**Written exercise**
Print, word for word, every line from the beginning of the listing up to and including the line with "COL = SC.collection". Pictures are to be excluded.

**Supplied material**
↓

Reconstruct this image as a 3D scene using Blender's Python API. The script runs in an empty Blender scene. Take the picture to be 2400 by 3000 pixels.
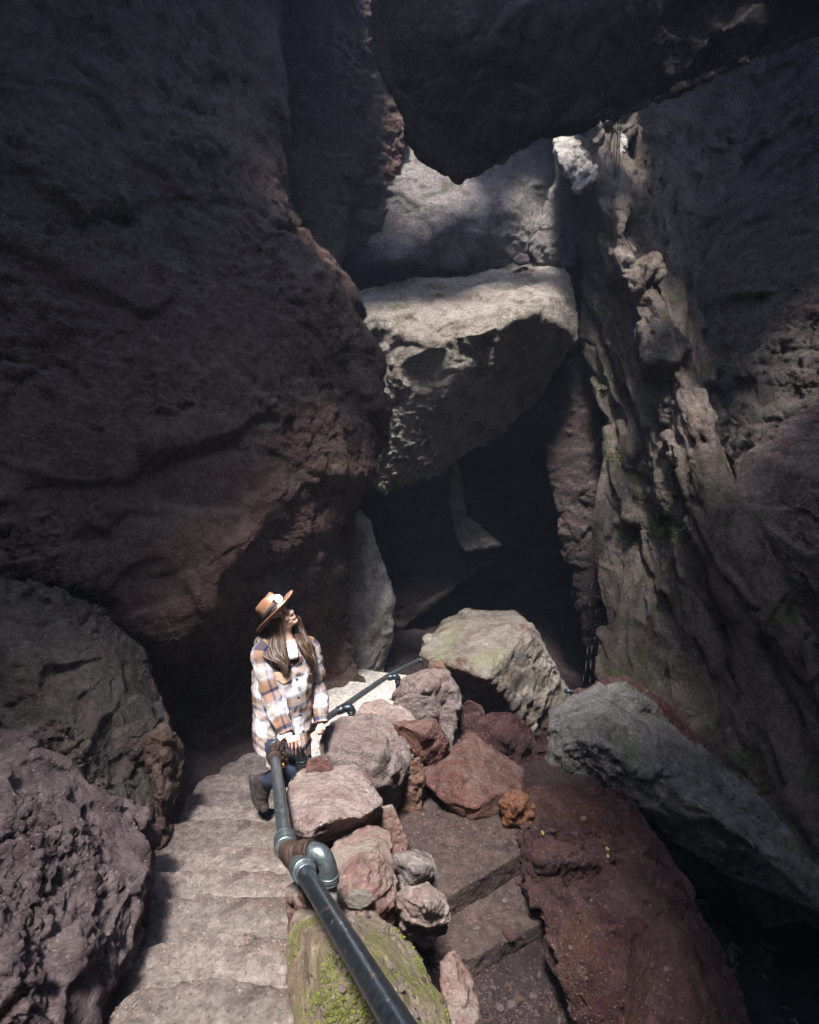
import bpy, bmesh, math, random
import numpy as np
from mathutils import Vector, Matrix
random.seed(7)
R = math.radians
SC = bpy.context.scene
COL = SC.collection

# ------------------------------------------------------------------ camera, sky, sun, exposure
CZ, PITCH, F = 4.0, R(14), 1700.0
cp, sp = math.cos(PITCH), math.sin(PITCH)
cam_d = bpy.data.cameras.new("camera"); cam = bpy.data.objects.new("camera", cam_d); COL.objects.link(cam)
cam_d.sensor_fit = 'HORIZONTAL'; cam_d.sensor_width = 24; cam_d.lens = 17
cam_d.clip_start = .05; cam_d.clip_end = 400
cam.location = (0, 0, CZ); cam.rotation_euler = (R(90) - PITCH, 0, 0)
SC.camera = cam

SUN_EL, SUN_AZ = R(70), R(255)          # azimuth counter-clockwise from +X (right of the picture)
w = bpy.data.worlds.new("World"); SC.world = w; w.use_nodes = True
nt = w.node_tree; bgn = nt.nodes["Background"]
sky = nt.nodes.new("ShaderNodeTexSky"); sky.sky_type = 'NISHITA'; sky.sun_disc = False
sky.sun_elevation = SUN_EL; sky.sun_rotation = R(90) - SUN_AZ
nt.links.new(sky.outputs[0], bgn.inputs[0]); bgn.inputs[1].default_value = 0.15
sd = bpy.data.lights.new("sun", 'SUN'); sd.energy = 1.5; sd.angle = R(10); sd.color = (1, .965, .92)
sun = bpy.data.objects.new("sun", sd); COL.objects.link(sun)
sdir = Vector((math.cos(SUN_EL) * math.cos(SUN_AZ), math.cos(SUN_EL) * math.sin(SUN_AZ), math.sin(SUN_EL)))
sun.rotation_euler = sdir.to_track_quat('Z', 'Y').to_euler(); sun.location = sdir * 30
SC.view_settings.view_transform = 'Standard'; SC.view_settings.look = 'None'
SC.view_settings.exposure = 2.9; SC.view_settings.gamma = 1.0
SC.cycles.max_bounces = 8; SC.cycles.diffuse_bounces = 5; SC.cycles.glossy_bounces = 3
SC.cycles.caustics_reflective = False; SC.cycles.caustics_refractive = False

# ------------------------------------------------------------------ helpers: points, noise, meshes
def P(px, py, d):
    u = (px - 1200) / F; v = (py - 1500) / F
    return np.array((u * d, (cp - v * sp) * d, CZ - (v * cp + sp) * d))

def hsh(ix, iy, iz, s):
    n = (ix.astype(np.int64) * 374761393 + iy.astype(np.int64) * 668265263 + iz.astype(np.int64) * 2147483647 + s * 1274126177) & 0xFFFFFFFF
    n = ((n ^ (n >> 13)) * 1274126177) & 0xFFFFFFFF
    n = ((n ^ (n >> 16)) * 2246822519) & 0xFFFFFFFF
    return ((n ^ (n >> 15)) & 0xFFFFFF) / float(0xFFFFFF)

def vnoise(p, s=0):
    i = np.floor(p); f = p - i; f = f * f * f * (f * (f * 6 - 15) + 10); i = i.astype(np.int64)
    r = 0
    for dx in (0, 1):
        wx = f[:, 0] if dx else 1 - f[:, 0]
        for dy in (0, 1):
            wy = f[:, 1] if dy else 1 - f[:, 1]
            for dz in (0, 1):
                wz = f[:, 2] if dz else 1 - f[:, 2]
                r = r + hsh(i[:, 0] + dx, i[:, 1] + dy, i[:, 2] + dz, s) * wx * wy * wz
    return r * 2 - 1

def fbm(p, o=4, g=.5, s=0, ridged=False):
    a, t, n = 1., 0., 0.
    q = p.copy()
    for k in range(o):
        v = vnoise(q, s + k * 17)
        t = t + a * ((1 - 2 * np.abs(v)) if ridged else v); n += a
        a *= g
        q = q * 2.03 + 11.7
    return t / n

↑

**Response to the exercise**
Reconstruct this image as a 3D scene using Blender's Python API. The script runs in an empty Blender scene. Take the picture to be 2400 by 3000 pixels.
import bpy, bmesh, math, random
import numpy as np
from mathutils import Vector, Matrix
random.seed(7)
R = math.radians
SC = bpy.context.scene
COL = SC.collection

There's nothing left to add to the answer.